Iraq’s oil ministry has ordered state-held firms to take over the development of the Mansuriyah gas field and the Nassiriya oil field, after foreign firms failed to resume work at the gas field and after Baghdad failed to attract international investors to boost the production at the oil field.

Iraq’s Oil Minister Jabbar al-Luiebi has order state-owned firms to develop Mansuriyah, after a foreign-led consortium failed to restart work at the gas field as per the minister’s request in September 2017, the Iraqi oil ministry said in a statement on Tuesday, as carried by Reuters.

Back in 2011, Iraq signed an agreement with a group of foreign companies led by Turkey’s state-run TPAO and including South Korea’s Kogas and the Kuwait Energy Company, to develop the Mansuriyah gas field. The foreign firms stopped work in 2014 when Islamic State advanced to take over territories in Iraq. After Iraq managed to push the Islamist terrorists out of most of the areas they had held in Iraq, the oil ministry asked the consortium to resume work on the field in September last year. Despite repeated requests, the foreign companies failed to restart the field’s development, according to oil ministry officials.

Iraq wants to boost its gas production to feed power plants and reduce electricity imports that weigh on its budget. Electricity shortages during the summer are fueling protests and sit-ins at oil fields in southern Iraq, where people gather to protest against the electricity outages as well as a lack of other basic services such as water supply.

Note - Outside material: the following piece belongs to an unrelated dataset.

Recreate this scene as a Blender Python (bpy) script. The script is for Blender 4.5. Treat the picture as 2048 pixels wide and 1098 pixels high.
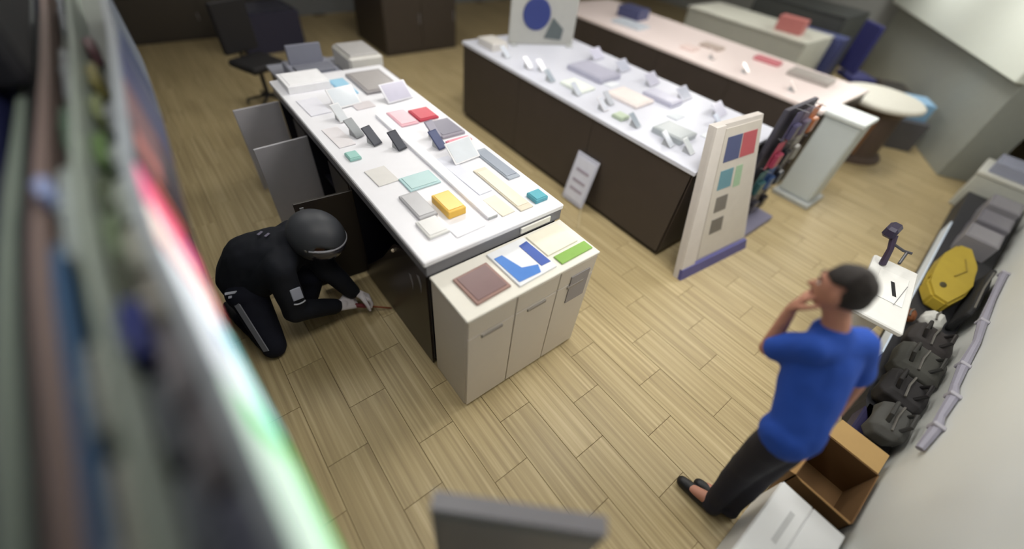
import bpy, bmesh, math, random
from mathutils import Vector, Matrix, noise, Quaternion
random.seed(7)
V = Vector
S = bpy.context.scene
for o in list(bpy.data.objects): bpy.data.objects.remove(o)
COL = S.collection

# ------------------------------------------------------------------ camera, world, lights, exposure
cd = bpy.data.cameras.new('camera'); cam = bpy.data.objects.new('camera', cd); COL.objects.link(cam)
cd.sensor_width = 36.0
cd.lens = 812.38 / 2048 * 36.0
cd.clip_start = 0.02
r_ = V((0.78548, -0.61214, 0.09113)); u_ = V((0.38986, 0.60378, 0.69531)); f_ = V((0.48065, 0.51062, -0.71291))
m = Matrix((r_, u_, -f_)).transposed().to_4x4(); m.translation = V((0, 0, 2.507)); cam.matrix_world = m
cd.dof.use_dof = True; cd.dof.focus_distance = 2.65; cd.dof.aperture_fstop = 0.23
S.camera = cam
S.view_settings.view_transform = 'Standard'; S.view_settings.look = 'None'
S.view_settings.exposure = 0.18; S.view_settings.gamma = 1.0; S.view_settings.use_curve_mapping = False
w = bpy.data.worlds.new('world'); S.world = w; w.use_nodes = True
w.node_tree.nodes['Background'].inputs[0].default_value = (0.8, 0.85, 1, 1)
w.node_tree.nodes['Background'].inputs[1].default_value = 0.05
LAMPS = [  # x, y, watts, where  (ceiling panels of the shop; dimmer ones over the wall aisle and the white-wall one are added fill)
    (2.3, 1.0, 18, 'over the near aisle corner of the cream cabinet'), (2.3, 3.4, 19, 'over the aisle between the first two counters'), (2.7, -0.35, 11, 'added as fill by the white wall over the soft bags'), (4.9, 1.0, 20, 'over the wire packet rack'), (4.9, 3.4, 17, 'over the aisle between the last two counters'),
    (7.6, 1.2, 19, 'over the white rounded table'), (7.6, 4.0, 17, 'over the pale grey cabinet'), (3.2, 6.2, 9, 'over the lone dark brown cabinet'), (10.0, 2.0, 28, 'by the corner bulkhead'),
    (0.35, 1.1, 5.5, 'added as fill right beside the lit signs'), (0.35, 3.3, 5, 'added as fill over the kneeling person'), (0.6, 6.2, 1.5, 'added as fill over the black swivel chair')]
for x, y, p, where in LAMPS:
    ld = bpy.data.lights.new('ceiling_lamp', 'AREA'); ld.shape = 'RECTANGLE'; ld.size = 1.15; ld.size_y = 0.55
    ld.energy = p; ld.color = (1.0, 0.975, 0.93)
    lo = bpy.data.objects.new('ceiling_lamp', ld); COL.objects.link(lo); lo.location = (x, y, 2.715)

# ------------------------------------------------------------------ materials
def lin(c):
    c = c / 255.0
    return c / 12.92 if c <= 0.04045 else ((c + 0.055) / 1.055) ** 2.4
def rgb(c): return (lin(c[0]), lin(c[1]), lin(c[2]), 1)
MATS = {}
def mat(c, rough=0.5, metal=0.0, var=0.06, scale=14.0, bump=0.0, emit=0.0, spec=0.4, coat=0.0, alpha=1.0):
    key = (tuple(c), rough, metal, var, scale, bump, emit, spec, coat, alpha)
    if key in MATS: return MATS[key]
    mt = bpy.data.materials.new('surface'); mt.use_nodes = True; nt = mt.node_tree; b = nt.nodes['Principled BSDF']
    col = rgb(c)
    tc = nt.nodes.new('ShaderNodeTexCoord'); nz = nt.nodes.new('ShaderNodeTexNoise'); nz.inputs['Scale'].default_value = scale; nz.inputs['Detail'].default_value = 3
    nt.links.new(tc.outputs['Object'], nz.inputs['Vector'])
    mx = nt.nodes.new('ShaderNodeMix'); mx.data_type = 'RGBA'
    mx.inputs['A'].default_value = tuple(v * (1 - var) for v in col[:3]) + (1,)
    mx.inputs['B'].default_value = tuple(min(1, v * (1 + var)) for v in col[:3]) + (1,)
    nt.links.new(nz.outputs['Fac'], mx.inputs['Factor'])
    nt.links.new(mx.outputs['Result'], b.inputs['Base Color'])
    b.inputs['Roughness'].default_value = rough; b.inputs['Metallic'].default_value = metal
    b.inputs['Specular IOR Level'].default_value = spec; b.inputs['Coat Weight'].default_value = coat
    if bump:
        bp = nt.nodes.new('ShaderNodeBump'); bp.inputs['Strength'].default_value = bump; bp.inputs['Distance'].default_value = 0.01
        nt.links.new(nz.outputs['Fac'], bp.inputs['Height']); nt.links.new(bp.outputs['Normal'], b.inputs['Normal'])
    if emit:
        nt.links.new(mx.outputs['Result'], b.inputs['Emission Color']); b.inputs['Emission Strength'].default_value = emit
    if alpha < 1: b.inputs['Alpha'].default_value = alpha
    MATS[key] = mt
    return mt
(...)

At the Nassiriya oil field, Iraq has failed to attract international investments that would boost its oil production and build a refinery, so the oil minister al-Luiebi also ordered state-run firms to take over the development. Dhi Qar Oil and Iraq Drilling Co were asked to develop the Nassiriya oil field in southern Iraq. Baghdad plans to raise the field’s production to 200,000 bpd in a year’s time, up from the current 90,000 bpd, and plans to spend US$140 million on this, according to an oil ministry statement.